> [Request]: All of the data should be repeated exactly; pictures are not part of the copy.

* BEGIN Information provided *

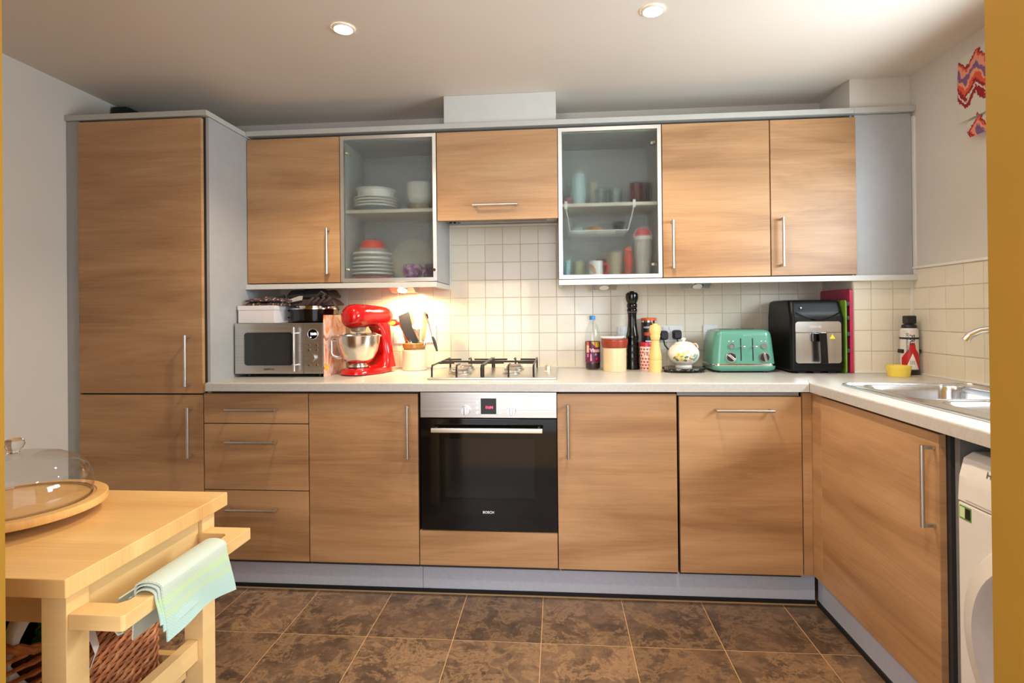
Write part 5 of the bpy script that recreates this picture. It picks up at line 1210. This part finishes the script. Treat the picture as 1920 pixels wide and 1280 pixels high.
# ------------------------------------------------------------------ inside the glass cupboards
ZS = 1.4535    # cupboard floor
def plate(c, z, r, label, group, h=0.014, m=None, cat='plate', name='plate'):
    t = obj(name, lathe(nb(), [(0, 0.0), (r * 0.60, 0.0), (r * 0.64, 0.003), (r * 0.97, h * 0.6), (r, h * 0.7), (r * 1.0, h + 0.003), (r * 0.98, h + 0.004), (r * 0.62, 0.007), (0, 0.006)], c, 40, z), m or CERAM, loc=(c[0], c[1], z))
    return tag(t, label, cat, group)
def bowl(c, z, r, h, label, group, m=None, name='bowl'):
    t = obj(name, lathe(nb(), [(0, 0), (r * 0.5, 0), (r * 0.52, 0.004), (r * 0.86, h * 0.45), (r * 0.99, h), (r * 0.97, h + 0.002), (r * 0.82, h * 0.48), (r * 0.45, 0.010), (0, 0.009)], c, 40, z), m or CERAM, loc=(c[0], c[1], z))
    return tag(t, label, 'bowl', group)
def stackup(first, n, dz, names, group):
    for k in range(1, n):
        o = first.copy(); COL.objects.link(o); o.location.z += dz * k; o['label'] = names[k]
ordn = ['lowest', 'second', 'third', 'fourth', 'fifth']
# left cupboard, bottom
c1 = (-0.690, -0.185)
t = obj('baking_dish', lathe(nb(), [(0, 0), (0.098, 0), (0.104, 0.004), (0.108, 0.024), (0.105, 0.024), (0.100, 0.006), (0, 0.005)], c1, 40, ZS), M('brown_dish', S(150, 78, 44), 0.4), loc=(*c1, ZS)); tag(t, 'shallow brown dish at the bottom of the big plate stack', 'dish')
nm = [f'{o} white dinner plate of the big stack under the red bowl' for o in ordn]
p = plate(c1, ZS + 0.0245, 0.112, nm[0], 'big white plates in the left glass cupboard', 0.013); stackup(p, 4, 0.0185, nm, '')
zz = ZS + 0.0245 + 4 * 0.0185
nm = [f'{o} white soup plate between the dinner plates and the red bowl' for o in ordn]
p = plate(c1, zz, 0.104, nm[0], 'white soup plates in the left glass cupboard', 0.022); stackup(p, 2, 0.026, nm, '')
zz += 2 * 0.026
tag(obj('plate', lathe(nb(), [(0, 0), (0.055, 0), (0.057, 0.003), (0.080, 0.014), (0.083, 0.018), (0.055, 0.007), (0, 0.006)], c1, 40, zz), CERAM, loc=(*c1, zz)), 'small white side plate right under the red bowl', 'plate')
zz += 0.0195
t = obj('bowl', lathe(nb(), [(0, 0.0), (0.066, 0.0), (0.068, 0.006), (0.056, 0.042), (0.050, 0.046), (0, 0.048)], c1, 40, zz), M('scarlet_glaze', S(226, 64, 38), 0.35), loc=(*c1, zz)); tag(t, 'upturned bright red bowl crowning the plate stack', 'bowl')
b = nb(); R = Matrix.Rotation(math.radians(78), 3, 'X')
lathe(b, [(0, 0), (0.085, 0), (0.09, 0.004), (0.118, 0.014), (0.121, 0.018), (0.09, 0.008), (0, 0.006)], (0, 0), 40)
for v in b.verts: v.co = R @ v.co + Vector((-0.505, -0.048, ZS + 0.1195))
tag(obj('platter', b, M('grey_stoneware_plate', S(206, 198, 180), 0.3), loc=(-0.505, -0.048, ZS)), 'large pale plate standing upright against the cupboard back', 'plate')
t = thing('patterned_mug', 'purple flowered mug lying beside the plate stack', 'mug', (-0.458, -0.205, ZS))
m, nt, p_ = newmat('purple_floral_glaze'); v = objcoord(nt); f = noise(nt, v, 34, 3)
nt.links.new(ramp(nt, f, [(0.3, S(110, 50, 110)), (0.5, S(148, 84, 150)), (0.58, S(222, 190, 206)), (0.66, S(170, 50, 70)), (0.8, S(206, 96, 60))]), p_.inputs['Base Color']); p_.inputs['Roughness'].default_value = 0.2
b = nb(); lathe(b, [(0, 0), (0.032, 0), (0.045, 0.018), (0.052, 0.045), (0.050, 0.075), (0.046, 0.082), (0.044, 0.078), (0.046, 0.045), (0.03, 0.010), (0, 0.008)], (-0.465, -0.205), 32, ZS); obj('body', b, m, t)
b = nb(); tube(b, [(-0.417, -0.215, ZS + 0.065), (-0.395, -0.225, ZS + 0.062), (-0.388, -0.228, ZS + 0.042), (-0.405, -0.220, ZS + 0.022), (-0.420, -0.213, ZS + 0.025)], 0.006, 10); obj('handle', b, m, t)
bowl((-0.375, -0.10), ZS, 0.052, 0.09, 'dark plum bowl in the back right corner of the plate cupboard', None, M('plum_glaze', S(84, 40, 66), 0.3))
# left cupboard, top
zs = 1.8185; c2 = (-0.668, -0.185)
t = obj('bowl', lathe(nb(), [(0, 0), (0.060, 0), (0.066, 0.004), (0.104, 0.019), (0.101, 0.020), (0.064, 0.007), (0, 0.006)], c2, 40, zs), M('pale_blue_glaze', S(176, 194, 206), 0.25), loc=(*c2, zs)); tag(t, 'pale blue shallow bowl under the small plate stack', 'bowl')
nm = [f'{o} white tea plate in the stack on the upper shelf' for o in ordn]
p = plate(c2, zs + 0.0205, 0.116, nm[0], 'tea plates on the upper left shelf', 0.010); stackup(p, 4, 0.0150, nm, '')
zz = zs + 0.0205 + 4 * 0.015
t = obj('serving_bowl', lathe(nb(), [(0, 0), (0.088, 0), (0.094, 0.004), (0.100, 0.034), (0.108, 0.040), (0.108, 0.043), (0.098, 0.042), (0.09, 0.008), (0, 0.007)], c2, 40, zz), CERAM, loc=(*c2, zz)); tag(t, 'wide white serving bowl on top of the tea plates', 'bowl')
c3 = (-0.430, -0.175)
t = obj('bowl', lathe(nb(), [(0, 0), (0.052, 0), (0.056, 0.004), (0.066, 0.035), (0.064, 0.036), (0.05, 0.008), (0, 0.007)], c3, 36, zs), M('olive_glaze', S(150, 134, 86), 0.35), loc=(*c3, zs)); tag(t, 'olive brown bowl at the bottom of the white bowl stack', 'bowl')
nm = [f'{o} white cereal bowl stacked on the olive bowl' for o in ordn]
p = bowl(c3, zs + 0.037, 0.072, 0.056, nm[0], 'white cereal bowls on the upper left shelf'); stackup(p, 3, 0.030, nm, '')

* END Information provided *

> [Task output]:
Write part 5 of the bpy script that recreates this picture. It picks up at line 1210. This part finishes the script. Treat the picture as 1920 pixels wide and 1280 pixels high.
# ------------------------------------------------------------------ inside the glass cupboards
ZS = 1.4535    # cupboard floor
def plate(c, z, r, label, group, h=0.014, m=None, cat='plate', name='plate'):
    t = obj(name, lathe(nb(), [(0, 0.0), (r * 0.60, 0.0), (r * 0.64, 0.003), (r * 0.97, h * 0.6), (r, h * 0.7), (r * 1.0, h + 0.003), (r * 0.98, h + 0.004), (r * 0.62, 0.007), (0, 0.006)], c, 40, z), m or CERAM, loc=(c[0], c[1], z))
    return tag(t, label, cat, group)
def bowl(c, z, r, h, label, group, m=None, name='bowl'):
    t = obj(name, lathe(nb(), [(0, 0), (r * 0.5, 0), (r * 0.52, 0.004), (r * 0.86, h * 0.45), (r * 0.99, h), (r * 0.97, h + 0.002), (r * 0.82, h * 0.48), (r * 0.45, 0.010), (0, 0.009)], c, 40, z), m or CERAM, loc=(c[0], c[1], z))
    return tag(t, label, 'bowl', group)
def stackup(first, n, dz, names, group):
    for k in range(1, n):
        o = first.copy(); COL.objects.link(o); o.location.z += dz * k; o['label'] = names[k]
ordn = ['lowest', 'second', 'third', 'fourth', 'fifth']
# left cupboard, bottom
c1 = (-0.690, -0.185)
t = obj('baking_dish', lathe(nb(), [(0, 0), (0.098, 0), (0.104, 0.004), (0.108, 0.024), (0.105, 0.024), (0.100, 0.006), (0, 0.005)], c1, 40, ZS), M('brown_dish', S(150, 78, 44), 0.4), loc=(*c1, ZS)); tag(t, 'shallow brown dish at the bottom of the big plate stack', 'dish')
nm = [f'{o} white dinner plate of the big stack under the red bowl' for o in ordn]
p = plate(c1, ZS + 0.0245, 0.112, nm[0], 'big white plates in the left glass cupboard', 0.013); stackup(p, 4, 0.0185, nm, '')
zz = ZS + 0.0245 + 4 * 0.0185
nm = [f'{o} white soup plate between the dinner plates and the red bowl' for o in ordn]
p = plate(c1, zz, 0.104, nm[0], 'white soup plates in the left glass cupboard', 0.022); stackup(p, 2, 0.026, nm, '')
zz += 2 * 0.026
tag(obj('plate', lathe(nb(), [(0, 0), (0.055, 0), (0.057, 0.003), (0.080, 0.014), (0.083, 0.018), (0.055, 0.007), (0, 0.006)], c1, 40, zz), CERAM, loc=(*c1, zz)), 'small white side plate right under the red bowl', 'plate')
zz += 0.0195
t = obj('bowl', lathe(nb(), [(0, 0.0), (0.066, 0.0), (0.068, 0.006), (0.056, 0.042), (0.050, 0.046), (0, 0.048)], c1, 40, zz), M('scarlet_glaze', S(226, 64, 38), 0.35), loc=(*c1, zz)); tag(t, 'upturned bright red bowl crowning the plate stack', 'bowl')
b = nb(); R = Matrix.Rotation(math.radians(78), 3, 'X')
lathe(b, [(0, 0), (0.085, 0), (0.09, 0.004), (0.118, 0.014), (0.121, 0.018), (0.09, 0.008), (0, 0.006)], (0, 0), 40)
for v in b.verts: v.co = R @ v.co + Vector((-0.505, -0.048, ZS + 0.1195))
tag(obj('platter', b, M('grey_stoneware_plate', S(206, 198, 180), 0.3), loc=(-0.505, -0.048, ZS)), 'large pale plate standing upright against the cupboard back', 'plate')
t = thing('patterned_mug', 'purple flowered mug lying beside the plate stack', 'mug', (-0.458, -0.205, ZS))
m, nt, p_ = newmat('purple_floral_glaze'); v = objcoord(nt); f = noise(nt, v, 34, 3)
nt.links.new(ramp(nt, f, [(0.3, S(110, 50, 110)), (0.5, S(148, 84, 150)), (0.58, S(222, 190, 206)), (0.66, S(170, 50, 70)), (0.8, S(206, 96, 60))]), p_.inputs['Base Color']); p_.inputs['Roughness'].default_value = 0.2
b = nb(); lathe(b, [(0, 0), (0.032, 0), (0.045, 0.018), (0.052, 0.045), (0.050, 0.075), (0.046, 0.082), (0.044, 0.078), (0.046, 0.045), (0.03, 0.010), (0, 0.008)], (-0.465, -0.205), 32, ZS); obj('body', b, m, t)
b = nb(); tube(b, [(-0.417, -0.215, ZS + 0.065), (-0.395, -0.225, ZS + 0.062), (-0.388, -0.228, ZS + 0.042), (-0.405, -0.220, ZS + 0.022), (-0.420, -0.213, ZS + 0.025)], 0.006, 10); obj('handle', b, m, t)
bowl((-0.375, -0.10), ZS, 0.052, 0.09, 'dark plum bowl in the back right corner of the plate cupboard', None, M('plum_glaze', S(84, 40, 66), 0.3))
# left cupboard, top
zs = 1.8185; c2 = (-0.668, -0.185)
t = obj('bowl', lathe(nb(), [(0, 0), (0.060, 0), (0.066, 0.004), (0.104, 0.019), (0.101, 0.020), (0.064, 0.007), (0, 0.006)], c2, 40, zs), M('pale_blue_glaze', S(176, 194, 206), 0.25), loc=(*c2, zs)); tag(t, 'pale blue shallow bowl under the small plate stack', 'bowl')
nm = [f'{o} white tea plate in the stack on the upper shelf' for o in ordn]
p = plate(c2, zs + 0.0205, 0.116, nm[0], 'tea plates on the upper left shelf', 0.010); stackup(p, 4, 0.0150, nm, '')
zz = zs + 0.0205 + 4 * 0.015
t = obj('serving_bowl', lathe(nb(), [(0, 0), (0.088, 0), (0.094, 0.004), (0.100, 0.034), (0.108, 0.040), (0.108, 0.043), (0.098, 0.042), (0.09, 0.008), (0, 0.007)], c2, 40, zz), CERAM, loc=(*c2, zz)); tag(t, 'wide white serving bowl on top of the tea plates', 'bowl')
c3 = (-0.430, -0.175)
t = obj('bowl', lathe(nb(), [(0, 0), (0.052, 0), (0.056, 0.004), (0.066, 0.035), (0.064, 0.036), (0.05, 0.008), (0, 0.007)], c3, 36, zs), M('olive_glaze', S(150, 134, 86), 0.35), loc=(*c3, zs)); tag(t, 'olive brown bowl at the bottom of the white bowl stack', 'bowl')
nm = [f'{o} white cereal bowl stacked on the olive bowl' for o in ordn]
p = bowl(c3, zs + 0.037, 0.072, 0.056, nm[0], 'white cereal bowls on the upper left shelf'); stackup(p, 3, 0.030, nm, '')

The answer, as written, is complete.